Wednesday, March 23, 2011

Find Interference and Add Tolerance To Mating Parts

 You'd like to identify an interference between two parts. In addition, once identified you'd like to subtract the one part from the other and then add some tolerance to the subtracted feature.


You can use the Analyze Interference tool to find interference.

When you analyze interference, the tool seems to require you to define 2 selection sets, but you can create just one.  If you add components to both sets, all of the components in selection set 1 are checked against all of the components in selection set 2.  But if you do this Inventor will not report any interference between components within the same set. This can actually be very helpful when you want to ignore known interferences (such as press fits), but check those components against others.

With all of that in mind, I can tell you that I almost never define a set 2, instead I just add everything to set 1 and then click OK. With just one selection set, Inventor checks for interference among all of the selected components.

Once identified edit the part to subtract from, while in the assembly. Then use the Copy Object tool to select the interfering part and set the Create New option to be a surface.  Note the Associative checkbox indicating that the resulting Copy Object surface will be Adaptive. Therefore, changes to the copied part will update if/when the part updates.
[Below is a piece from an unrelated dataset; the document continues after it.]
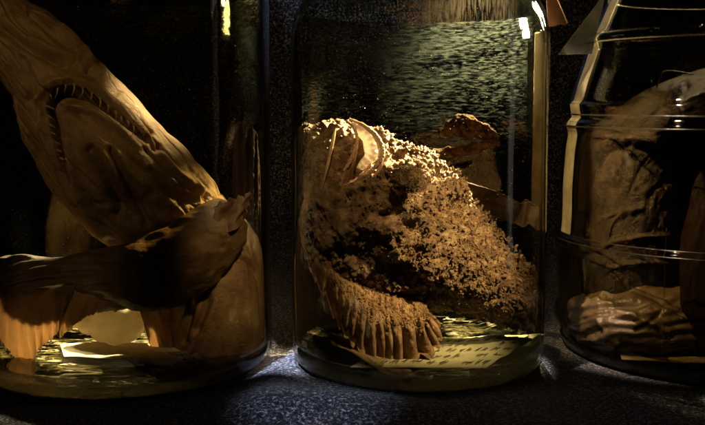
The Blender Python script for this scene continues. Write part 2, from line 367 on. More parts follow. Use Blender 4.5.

Here you can see the results of the Copy Object.

Next you can use the Sculpt tool to convert the surface to a new solid.

Here you can see the results of the Sculpt tool.

Next use the Combine tool to subtract one solid from the other.

And finally, use the Thicken/Offset tool to subtract-offset the resulting feature faces with a tolerance as required.

Keep in mind that it is always a good idea to toggle the adaptive status of a part to be off once that part is at a "stable" design point. If you need to make changes that involve the adaptive feature again, you can toggle the adaptive option back on.